Jan. 6 panel's final report will tackle foreign exploitation of Trump election lies
The section on overseas efforts to influence 2020 balloting is one of four appendices to the massive Capitol riot select committee report, expected later Wednesday.
The Jan. 6 select committee’s final report will include analysis of foreign adversaries' attempts to capitalize on Donald Trump’s election disinformation, according to a person familiar with the investigation's long-awaited culmination that's set for release later Wednesday.
The foreign influence section will appear as one of four appendices to the final report’s eight chapters. The first two appendices are focused on Capitol security and the slow mobilization of the National Guard to respond to the Jan. 6 riot by Trump supporters intent on disrupting the certification of his loss to Joe Biden.
The third appendix covers the work of the select committee's so-called “green team,” which scrutinized the money trail behind the “Stop the Steal” rally on the Ellipse that Trump headlined on Jan. 6, which quickly metastasized into a Capitol siege. Committee members have raised the prospect of potential campaign finance violations related to the pre-riot rally.
The full report is expected to surpass 800 pages in length, cataloging Trump’s multi-front bid to subvert the 2020 election and prevent Biden from taking office. When those plans failed, the select committee has outlined, Trump exhorted his supporters to descend on Washington and pointed an angry crowd to the Capitol, where outnumbered and under-prepared police officers were quickly overwhelmed by the violent mob.
The select committee has spent months unspooling portions of that story, alleging that Trump committed multiple crimes in his quest to corruptly seize a second term.
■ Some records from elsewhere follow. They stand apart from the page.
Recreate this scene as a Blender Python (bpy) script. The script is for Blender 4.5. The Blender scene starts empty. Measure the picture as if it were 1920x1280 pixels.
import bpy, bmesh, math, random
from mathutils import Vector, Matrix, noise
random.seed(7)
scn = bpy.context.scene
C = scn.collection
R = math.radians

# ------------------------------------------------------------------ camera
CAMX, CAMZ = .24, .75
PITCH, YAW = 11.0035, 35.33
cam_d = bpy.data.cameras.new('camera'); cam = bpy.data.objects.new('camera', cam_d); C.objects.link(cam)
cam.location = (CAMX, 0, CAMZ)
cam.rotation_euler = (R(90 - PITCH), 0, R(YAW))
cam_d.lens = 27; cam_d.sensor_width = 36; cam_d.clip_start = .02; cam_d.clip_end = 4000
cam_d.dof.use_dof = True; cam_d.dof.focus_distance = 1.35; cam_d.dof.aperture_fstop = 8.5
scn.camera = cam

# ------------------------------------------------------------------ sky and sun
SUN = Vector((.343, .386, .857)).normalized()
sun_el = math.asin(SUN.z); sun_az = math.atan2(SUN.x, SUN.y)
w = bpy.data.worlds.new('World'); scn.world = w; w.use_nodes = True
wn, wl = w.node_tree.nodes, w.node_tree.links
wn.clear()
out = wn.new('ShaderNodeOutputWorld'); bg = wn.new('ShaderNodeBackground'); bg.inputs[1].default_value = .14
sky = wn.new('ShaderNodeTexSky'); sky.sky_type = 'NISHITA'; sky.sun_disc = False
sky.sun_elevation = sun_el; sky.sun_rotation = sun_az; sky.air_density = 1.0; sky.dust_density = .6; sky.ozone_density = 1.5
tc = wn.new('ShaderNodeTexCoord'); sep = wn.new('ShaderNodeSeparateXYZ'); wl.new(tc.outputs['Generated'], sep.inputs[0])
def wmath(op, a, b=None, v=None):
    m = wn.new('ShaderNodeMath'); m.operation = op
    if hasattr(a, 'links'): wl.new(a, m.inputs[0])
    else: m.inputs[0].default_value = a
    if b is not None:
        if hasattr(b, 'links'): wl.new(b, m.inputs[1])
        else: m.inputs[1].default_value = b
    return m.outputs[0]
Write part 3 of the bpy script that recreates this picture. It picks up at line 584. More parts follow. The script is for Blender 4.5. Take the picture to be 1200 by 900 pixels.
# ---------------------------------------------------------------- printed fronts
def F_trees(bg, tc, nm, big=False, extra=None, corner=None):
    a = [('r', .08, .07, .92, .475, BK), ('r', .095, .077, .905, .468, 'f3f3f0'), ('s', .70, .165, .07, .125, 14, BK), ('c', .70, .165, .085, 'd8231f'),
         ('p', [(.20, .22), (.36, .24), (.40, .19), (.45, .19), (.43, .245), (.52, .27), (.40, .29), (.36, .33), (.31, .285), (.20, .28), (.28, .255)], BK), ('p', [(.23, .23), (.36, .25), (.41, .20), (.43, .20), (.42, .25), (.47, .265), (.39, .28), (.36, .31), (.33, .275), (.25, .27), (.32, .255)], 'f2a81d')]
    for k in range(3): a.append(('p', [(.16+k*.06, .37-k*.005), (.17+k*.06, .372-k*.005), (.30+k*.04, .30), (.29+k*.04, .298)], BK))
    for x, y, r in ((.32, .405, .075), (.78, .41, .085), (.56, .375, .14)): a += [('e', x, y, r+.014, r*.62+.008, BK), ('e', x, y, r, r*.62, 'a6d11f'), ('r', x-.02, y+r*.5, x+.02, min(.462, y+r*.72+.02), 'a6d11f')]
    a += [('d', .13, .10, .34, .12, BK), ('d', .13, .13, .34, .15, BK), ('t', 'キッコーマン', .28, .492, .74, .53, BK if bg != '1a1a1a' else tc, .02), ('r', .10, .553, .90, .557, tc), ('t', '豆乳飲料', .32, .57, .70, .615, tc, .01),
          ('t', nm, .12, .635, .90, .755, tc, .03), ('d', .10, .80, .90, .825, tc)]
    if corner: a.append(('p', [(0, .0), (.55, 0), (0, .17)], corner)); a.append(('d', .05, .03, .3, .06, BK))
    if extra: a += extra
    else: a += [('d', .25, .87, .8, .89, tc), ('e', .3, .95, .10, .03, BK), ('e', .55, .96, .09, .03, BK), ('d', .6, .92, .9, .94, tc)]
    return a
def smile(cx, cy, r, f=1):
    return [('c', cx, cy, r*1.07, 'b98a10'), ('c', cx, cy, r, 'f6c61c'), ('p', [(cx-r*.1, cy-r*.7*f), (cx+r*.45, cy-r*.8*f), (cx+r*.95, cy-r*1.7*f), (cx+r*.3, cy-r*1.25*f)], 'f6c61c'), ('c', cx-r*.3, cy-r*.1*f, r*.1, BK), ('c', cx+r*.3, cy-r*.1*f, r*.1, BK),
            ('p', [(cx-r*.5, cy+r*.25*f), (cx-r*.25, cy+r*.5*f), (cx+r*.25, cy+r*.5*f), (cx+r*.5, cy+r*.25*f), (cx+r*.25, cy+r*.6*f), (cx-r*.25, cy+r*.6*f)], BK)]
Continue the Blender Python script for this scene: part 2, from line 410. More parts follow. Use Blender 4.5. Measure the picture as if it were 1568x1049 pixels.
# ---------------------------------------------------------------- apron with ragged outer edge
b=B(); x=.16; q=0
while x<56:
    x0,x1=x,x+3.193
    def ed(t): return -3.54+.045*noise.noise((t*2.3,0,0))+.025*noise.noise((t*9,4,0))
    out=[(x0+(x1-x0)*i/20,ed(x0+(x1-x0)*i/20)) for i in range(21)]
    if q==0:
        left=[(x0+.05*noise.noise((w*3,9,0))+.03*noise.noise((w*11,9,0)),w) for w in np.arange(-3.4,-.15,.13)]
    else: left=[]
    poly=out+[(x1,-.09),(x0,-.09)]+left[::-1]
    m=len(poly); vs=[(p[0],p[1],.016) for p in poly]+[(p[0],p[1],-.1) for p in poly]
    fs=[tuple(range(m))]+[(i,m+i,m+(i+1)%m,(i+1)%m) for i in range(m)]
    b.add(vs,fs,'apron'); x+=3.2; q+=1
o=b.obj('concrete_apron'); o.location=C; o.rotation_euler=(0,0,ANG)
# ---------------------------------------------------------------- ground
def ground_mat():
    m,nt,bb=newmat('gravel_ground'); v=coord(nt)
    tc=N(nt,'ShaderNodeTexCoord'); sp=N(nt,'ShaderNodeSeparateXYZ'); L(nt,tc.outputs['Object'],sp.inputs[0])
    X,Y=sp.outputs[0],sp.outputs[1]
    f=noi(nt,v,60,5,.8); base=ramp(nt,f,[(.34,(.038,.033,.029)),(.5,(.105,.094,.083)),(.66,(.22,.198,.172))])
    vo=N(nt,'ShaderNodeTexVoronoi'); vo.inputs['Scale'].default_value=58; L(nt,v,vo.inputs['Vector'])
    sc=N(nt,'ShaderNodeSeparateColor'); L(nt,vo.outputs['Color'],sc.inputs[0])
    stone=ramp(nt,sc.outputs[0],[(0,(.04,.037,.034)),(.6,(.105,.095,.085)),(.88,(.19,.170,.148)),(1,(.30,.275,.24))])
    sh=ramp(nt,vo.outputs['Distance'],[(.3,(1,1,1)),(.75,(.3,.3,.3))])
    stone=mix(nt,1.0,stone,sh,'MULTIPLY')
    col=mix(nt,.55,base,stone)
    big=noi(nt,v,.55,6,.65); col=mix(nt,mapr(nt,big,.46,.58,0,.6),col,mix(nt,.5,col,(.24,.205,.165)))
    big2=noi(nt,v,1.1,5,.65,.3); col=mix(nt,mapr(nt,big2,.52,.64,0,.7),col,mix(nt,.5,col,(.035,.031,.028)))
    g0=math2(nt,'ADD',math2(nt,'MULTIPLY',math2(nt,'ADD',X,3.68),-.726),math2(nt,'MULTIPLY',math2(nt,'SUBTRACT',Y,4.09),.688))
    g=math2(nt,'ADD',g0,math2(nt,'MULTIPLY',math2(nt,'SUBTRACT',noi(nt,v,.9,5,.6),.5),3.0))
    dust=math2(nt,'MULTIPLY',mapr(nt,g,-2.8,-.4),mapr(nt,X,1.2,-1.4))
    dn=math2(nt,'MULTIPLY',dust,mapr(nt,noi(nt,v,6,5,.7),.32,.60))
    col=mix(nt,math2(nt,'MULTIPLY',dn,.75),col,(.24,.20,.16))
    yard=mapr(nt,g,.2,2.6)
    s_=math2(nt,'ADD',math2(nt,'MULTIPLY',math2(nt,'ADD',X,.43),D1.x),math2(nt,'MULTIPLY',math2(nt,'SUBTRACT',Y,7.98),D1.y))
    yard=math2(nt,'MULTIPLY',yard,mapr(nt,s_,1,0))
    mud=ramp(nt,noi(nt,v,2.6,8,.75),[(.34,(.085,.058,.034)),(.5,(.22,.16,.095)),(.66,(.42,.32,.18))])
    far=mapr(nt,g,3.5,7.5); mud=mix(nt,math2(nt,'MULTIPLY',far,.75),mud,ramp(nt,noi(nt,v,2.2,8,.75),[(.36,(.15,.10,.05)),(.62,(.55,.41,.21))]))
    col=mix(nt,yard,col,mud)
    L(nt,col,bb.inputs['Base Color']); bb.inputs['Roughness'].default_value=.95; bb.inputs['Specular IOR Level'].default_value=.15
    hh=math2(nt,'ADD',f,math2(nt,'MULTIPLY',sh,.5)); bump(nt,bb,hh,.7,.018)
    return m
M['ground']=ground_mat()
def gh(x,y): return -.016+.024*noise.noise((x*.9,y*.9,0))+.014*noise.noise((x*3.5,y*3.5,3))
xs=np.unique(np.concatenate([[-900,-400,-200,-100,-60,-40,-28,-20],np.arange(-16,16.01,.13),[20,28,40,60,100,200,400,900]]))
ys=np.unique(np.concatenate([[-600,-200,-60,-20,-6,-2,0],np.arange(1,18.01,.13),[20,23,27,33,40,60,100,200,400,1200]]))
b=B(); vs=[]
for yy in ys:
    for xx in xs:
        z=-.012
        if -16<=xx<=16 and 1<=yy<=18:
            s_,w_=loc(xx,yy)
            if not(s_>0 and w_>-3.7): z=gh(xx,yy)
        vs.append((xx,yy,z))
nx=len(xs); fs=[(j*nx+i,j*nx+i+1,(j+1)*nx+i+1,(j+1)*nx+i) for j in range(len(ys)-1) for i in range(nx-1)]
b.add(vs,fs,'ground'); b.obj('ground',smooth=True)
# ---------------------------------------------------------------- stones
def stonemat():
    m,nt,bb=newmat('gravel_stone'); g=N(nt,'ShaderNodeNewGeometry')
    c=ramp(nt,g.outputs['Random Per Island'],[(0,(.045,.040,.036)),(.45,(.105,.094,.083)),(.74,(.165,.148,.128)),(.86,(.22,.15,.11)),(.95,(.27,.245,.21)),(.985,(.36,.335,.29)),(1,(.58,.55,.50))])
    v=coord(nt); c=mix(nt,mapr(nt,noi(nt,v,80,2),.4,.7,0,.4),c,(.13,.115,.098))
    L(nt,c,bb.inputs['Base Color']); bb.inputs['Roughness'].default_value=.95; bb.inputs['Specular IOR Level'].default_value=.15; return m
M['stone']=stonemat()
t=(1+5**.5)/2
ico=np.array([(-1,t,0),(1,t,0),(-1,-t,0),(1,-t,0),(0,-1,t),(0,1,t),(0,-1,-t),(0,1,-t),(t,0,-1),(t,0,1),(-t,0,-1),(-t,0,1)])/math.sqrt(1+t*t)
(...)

But the committee's final report will put the definitive stamp on a year and a half of investigative work that successfully cracked elements of Trump’s inner circle as lawmakers pieced together the former president's scheme.
The report will also mark the select committee's effective passage of its investigative torch to federal prosecutors, who can continue their probe of Trump-backed election subversion outside of Congress’ limited timeline. The select committee has begun sharing much of its evidence with the Justice Department in response to a Dec. 5 letter from special counsel Jack Smith, who asked the panel for its full collection of evidence and witness transcripts.
A person familiar with the letter from DOJ, which was first reported by Punchbowl News, indicated that among the initial batch of transcripts shared by the panel were interviews with prominent Trump-linked lawyers — including former White House counsel Pat Cipollone, former Attorney General Bill Barr, Barr's successor Jeffrey Rosen, Rosen’s deputy Richard Donoghue and former Vice President Mike Pence’s chief legal counsel Greg Jacob.